Quel est l`auteur qui vous a donné envie d`arrêter d`écrire (par ses qualités exceptionnelles...) ?
L’Evelyn Waugh de Decline and Fall (Grandeur et décadence) et de Retour à Brideshead, quand j’étais étudiant, avant que je ne découvre le reste de son œuvre, moins convaincante. Plus tard, le Francis Scott Fitzgerald de Gatsby le magnifique, avant de lire Tendre est la nuit, son grand livre raté. Le Denis Diderot de Jacques le Fataliste a un temps suspendu chez moi toute envie d’écrire : tant de malicieuse virtuosité m’ont enchanté. Et presque tout Gustave Flaubert a cet effet sur moi.
Quelle est votre première grande découverte littéraire ?
Les livres de John Fante, en particulier la série où apparaît Arturo Bandini : Ask the Dust (Demande à la poussière) est un souvenir de pur ravissement.
Quel est le livre que vous avez relu le plus souvent ?
Glory (L`Exploit) de Vladimir Nabokov.
Quel est le livre que vous avez honte de ne pas avoir lu ?
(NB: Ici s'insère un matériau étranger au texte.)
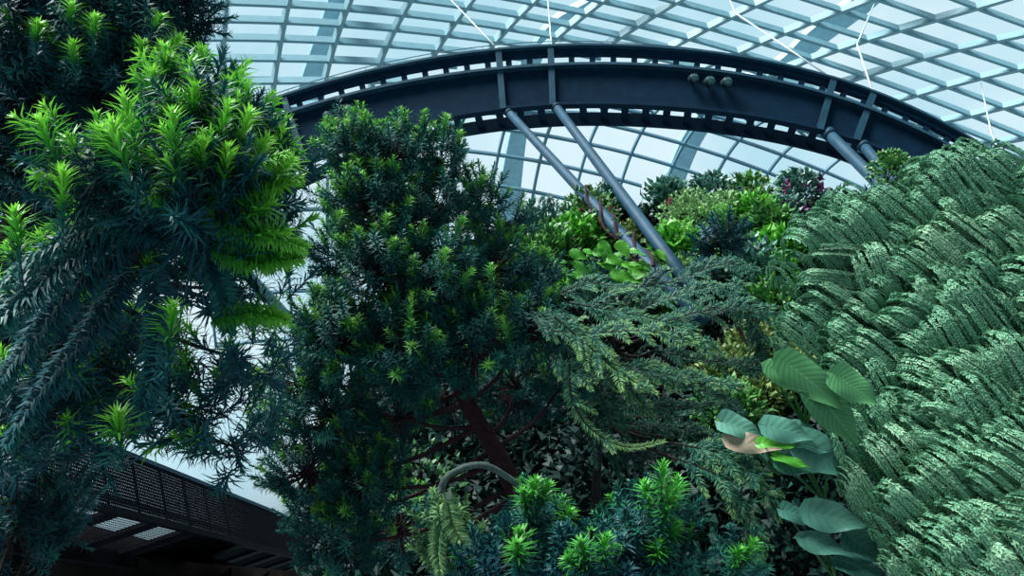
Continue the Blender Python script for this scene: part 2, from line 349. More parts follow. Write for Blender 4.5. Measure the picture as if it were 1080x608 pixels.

Finnegans wake. Mais doit-on avoir honte de ne pas avoir lu ce livre qui terrorise même les plus grands lecteurs ?
Quelle est la perle méconnue que vous souhaiteriez faire découvrir à nos lecteurs ?
Le Cavalier suédois, de Leo Perutz.
Quel est le classique de la littérature dont vous trouvez la réputation surfaite ?
1984 de George Orwell. Préférez l’émouvant et méconnu Brisure à senestre (Bend Sinister en anglais) de Vladimir Nabokov, encore lui.
Avez-vous une citation fétiche issue de la littérature ?
« Call me Ishmaël » (Moby Dick, d’Herman Melville)
Et en ce moment que lisez-vous ?
Le Poète de Michael Connelly : difficile de faire plus captivant dans le genre… Je découvre en ce moment Walden ou La vie dans les bois d’Henry David Thoreau, qu’on m’a recommandé il y a des années pour comprendre la version américaine de la liberté. Et je suis plongé depuis plusieurs mois dans l’immense corpus des lettres de James Joyce, éditées par Richard Ellmann. Elles ne cessent de me surprendre, c’est un véritable bouillonnement de vie et de littérature, de vie dans la littérature.